We walked off into the woods -- dark, sombre woods -- large pines -- the needles carpeted the completely un-heaved, cratered forest floor. So quiet! Here was a heap of earth that must have been a dugout; there a zig-zagging trench that gave way to an overlay of craters, some at least as deep as I am tall. In places loggers have cut roads through the forest, in order to harvest the trees that have grown up since the war (when the woods were essentially leveled by the shelling). In the mud beside one of these logging tracks I found a section of a shell that was aobut a foot tall -- the side of a shell that had been blown out -- and I carried it back to car wondering how I'd get it back home. This one was "harmless" as it was only a fragment (albeit a big one) so Cricket did not protest!

At the end of the Chavauchee we came to a slightly larger paved road that heads northeast toward Varennes. But before heading in that direction (and from there south to Verdun) I wanted to walk back into the woods and find the "Abri du Kronprinz" -- that is "The Shelter of the Crown Prince." We managed to drive down a muddy track to near its end, where we got out and walked over to a substantial concrete bunker complex.

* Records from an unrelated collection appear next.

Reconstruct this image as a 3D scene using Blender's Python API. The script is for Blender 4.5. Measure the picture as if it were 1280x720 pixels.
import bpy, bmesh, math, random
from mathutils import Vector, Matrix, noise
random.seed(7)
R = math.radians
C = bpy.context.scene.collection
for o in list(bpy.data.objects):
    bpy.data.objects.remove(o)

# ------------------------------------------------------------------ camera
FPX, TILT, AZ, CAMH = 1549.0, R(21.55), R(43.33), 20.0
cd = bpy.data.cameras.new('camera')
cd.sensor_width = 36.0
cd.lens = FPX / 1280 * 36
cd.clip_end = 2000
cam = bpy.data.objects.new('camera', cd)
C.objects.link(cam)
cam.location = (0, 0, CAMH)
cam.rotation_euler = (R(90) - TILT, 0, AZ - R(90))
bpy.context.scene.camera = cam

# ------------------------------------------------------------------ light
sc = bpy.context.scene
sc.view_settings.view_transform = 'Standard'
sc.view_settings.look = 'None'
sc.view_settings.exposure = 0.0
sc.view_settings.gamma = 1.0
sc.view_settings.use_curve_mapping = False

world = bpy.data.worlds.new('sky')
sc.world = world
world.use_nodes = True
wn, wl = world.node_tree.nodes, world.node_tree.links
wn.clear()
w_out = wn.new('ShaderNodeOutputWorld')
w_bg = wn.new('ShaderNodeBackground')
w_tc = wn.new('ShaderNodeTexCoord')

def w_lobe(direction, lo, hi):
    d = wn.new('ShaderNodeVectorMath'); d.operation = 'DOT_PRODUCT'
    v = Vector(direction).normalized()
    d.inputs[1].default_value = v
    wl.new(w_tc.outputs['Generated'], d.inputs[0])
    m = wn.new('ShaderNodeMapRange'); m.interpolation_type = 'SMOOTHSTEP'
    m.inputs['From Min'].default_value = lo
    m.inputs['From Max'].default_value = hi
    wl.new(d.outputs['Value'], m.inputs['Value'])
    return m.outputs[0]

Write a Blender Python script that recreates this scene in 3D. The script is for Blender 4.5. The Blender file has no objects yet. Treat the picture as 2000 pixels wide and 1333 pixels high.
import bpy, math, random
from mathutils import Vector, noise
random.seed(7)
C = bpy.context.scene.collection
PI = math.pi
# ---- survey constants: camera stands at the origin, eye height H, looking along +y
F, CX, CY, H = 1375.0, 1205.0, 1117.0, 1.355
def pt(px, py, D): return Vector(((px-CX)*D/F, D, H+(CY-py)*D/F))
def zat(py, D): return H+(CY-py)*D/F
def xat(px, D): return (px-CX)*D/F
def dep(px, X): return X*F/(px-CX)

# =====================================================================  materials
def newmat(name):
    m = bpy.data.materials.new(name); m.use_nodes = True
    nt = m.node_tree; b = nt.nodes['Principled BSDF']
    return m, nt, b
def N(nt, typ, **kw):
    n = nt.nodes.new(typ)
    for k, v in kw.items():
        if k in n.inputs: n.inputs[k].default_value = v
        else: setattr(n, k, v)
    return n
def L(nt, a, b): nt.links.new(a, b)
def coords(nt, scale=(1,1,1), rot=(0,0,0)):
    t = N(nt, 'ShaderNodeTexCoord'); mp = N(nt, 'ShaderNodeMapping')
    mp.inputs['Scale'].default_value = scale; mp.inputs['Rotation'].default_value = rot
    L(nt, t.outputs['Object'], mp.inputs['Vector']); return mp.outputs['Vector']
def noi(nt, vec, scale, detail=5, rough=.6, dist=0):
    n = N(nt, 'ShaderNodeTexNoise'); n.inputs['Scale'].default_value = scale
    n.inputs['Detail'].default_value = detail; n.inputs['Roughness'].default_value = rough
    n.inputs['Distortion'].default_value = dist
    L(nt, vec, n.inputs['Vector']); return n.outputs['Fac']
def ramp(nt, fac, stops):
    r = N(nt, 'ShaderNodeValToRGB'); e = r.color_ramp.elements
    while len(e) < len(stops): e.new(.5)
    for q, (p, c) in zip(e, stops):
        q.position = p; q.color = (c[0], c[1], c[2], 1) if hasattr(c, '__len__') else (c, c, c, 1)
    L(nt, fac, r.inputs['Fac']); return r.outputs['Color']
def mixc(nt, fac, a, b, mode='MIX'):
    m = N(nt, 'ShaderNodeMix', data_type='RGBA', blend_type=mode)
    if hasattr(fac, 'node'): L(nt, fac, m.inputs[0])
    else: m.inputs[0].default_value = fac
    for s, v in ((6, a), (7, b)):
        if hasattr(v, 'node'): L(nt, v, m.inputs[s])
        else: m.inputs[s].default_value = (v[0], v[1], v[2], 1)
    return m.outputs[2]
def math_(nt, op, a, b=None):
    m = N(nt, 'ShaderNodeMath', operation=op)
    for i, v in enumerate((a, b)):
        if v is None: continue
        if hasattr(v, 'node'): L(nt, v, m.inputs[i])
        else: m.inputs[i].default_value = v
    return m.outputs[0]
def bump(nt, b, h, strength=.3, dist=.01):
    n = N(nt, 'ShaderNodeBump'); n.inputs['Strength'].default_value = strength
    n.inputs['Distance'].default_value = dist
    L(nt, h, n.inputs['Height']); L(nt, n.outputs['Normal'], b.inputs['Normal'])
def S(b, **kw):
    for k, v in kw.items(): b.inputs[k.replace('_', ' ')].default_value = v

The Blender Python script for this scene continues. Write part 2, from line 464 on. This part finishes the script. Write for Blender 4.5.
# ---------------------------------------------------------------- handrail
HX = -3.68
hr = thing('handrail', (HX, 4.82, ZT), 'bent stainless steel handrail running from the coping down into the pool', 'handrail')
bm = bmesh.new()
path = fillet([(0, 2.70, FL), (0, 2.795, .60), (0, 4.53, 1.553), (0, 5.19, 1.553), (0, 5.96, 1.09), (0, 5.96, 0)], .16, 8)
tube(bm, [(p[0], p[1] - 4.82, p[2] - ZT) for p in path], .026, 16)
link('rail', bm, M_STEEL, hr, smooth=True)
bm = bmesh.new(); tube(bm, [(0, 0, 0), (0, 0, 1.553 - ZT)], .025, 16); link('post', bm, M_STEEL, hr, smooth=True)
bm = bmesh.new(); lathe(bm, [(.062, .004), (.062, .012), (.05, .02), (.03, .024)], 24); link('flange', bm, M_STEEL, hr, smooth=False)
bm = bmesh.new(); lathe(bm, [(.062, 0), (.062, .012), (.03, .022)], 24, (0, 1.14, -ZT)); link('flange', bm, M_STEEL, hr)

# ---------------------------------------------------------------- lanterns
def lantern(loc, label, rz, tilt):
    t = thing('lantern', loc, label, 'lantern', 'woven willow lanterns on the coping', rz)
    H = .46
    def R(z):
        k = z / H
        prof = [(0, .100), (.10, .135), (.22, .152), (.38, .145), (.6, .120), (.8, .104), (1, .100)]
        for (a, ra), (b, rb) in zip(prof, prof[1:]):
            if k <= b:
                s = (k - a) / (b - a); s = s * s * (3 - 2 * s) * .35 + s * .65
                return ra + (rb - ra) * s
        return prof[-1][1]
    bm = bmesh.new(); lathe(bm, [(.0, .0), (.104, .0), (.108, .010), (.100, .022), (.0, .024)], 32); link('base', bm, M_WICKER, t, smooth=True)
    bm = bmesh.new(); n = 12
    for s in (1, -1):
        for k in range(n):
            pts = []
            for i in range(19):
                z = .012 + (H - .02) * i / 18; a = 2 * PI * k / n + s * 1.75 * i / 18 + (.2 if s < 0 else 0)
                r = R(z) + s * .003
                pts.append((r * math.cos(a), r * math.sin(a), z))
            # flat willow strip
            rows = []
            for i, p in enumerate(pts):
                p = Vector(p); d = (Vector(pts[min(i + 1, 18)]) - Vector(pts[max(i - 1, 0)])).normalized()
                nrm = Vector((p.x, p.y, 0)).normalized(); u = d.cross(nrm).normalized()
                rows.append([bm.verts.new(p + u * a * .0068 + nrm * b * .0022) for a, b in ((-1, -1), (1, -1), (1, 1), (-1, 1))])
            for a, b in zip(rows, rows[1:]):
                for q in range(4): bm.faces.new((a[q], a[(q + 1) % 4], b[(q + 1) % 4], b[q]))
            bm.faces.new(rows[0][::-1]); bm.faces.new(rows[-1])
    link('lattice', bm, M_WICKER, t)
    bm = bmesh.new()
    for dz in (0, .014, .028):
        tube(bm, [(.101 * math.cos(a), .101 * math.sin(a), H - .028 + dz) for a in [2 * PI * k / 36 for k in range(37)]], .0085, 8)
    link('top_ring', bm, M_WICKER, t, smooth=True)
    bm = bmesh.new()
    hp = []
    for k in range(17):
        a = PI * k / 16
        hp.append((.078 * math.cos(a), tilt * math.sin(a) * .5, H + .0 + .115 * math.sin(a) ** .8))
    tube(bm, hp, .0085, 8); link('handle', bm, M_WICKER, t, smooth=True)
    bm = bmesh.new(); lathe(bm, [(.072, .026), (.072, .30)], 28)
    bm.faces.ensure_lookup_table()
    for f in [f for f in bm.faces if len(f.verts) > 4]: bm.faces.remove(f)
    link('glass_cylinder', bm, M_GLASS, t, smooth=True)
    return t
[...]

This was where Kronprinz Wilhelm -- the son of the Kaiser -- set up one of his headquarters. He was one of the German Army Commanders in the Verdun/Argonne sector. Around the central structure was a system of trenches connecting to other commodious concrete bunkers -- no doubt for the subordinate officers, the staff, and so forth. That these have survived in what amounts to very good condition testifies to the German penchant for building shelters that were much more sophisticated than those the Allies generally built. No one was about, the rain was falling harder, it was damp, dark and rather spooky as we walked around the complex.

And then it was time to get back aboard the Citroen and continue toward Varennes, and Verdun.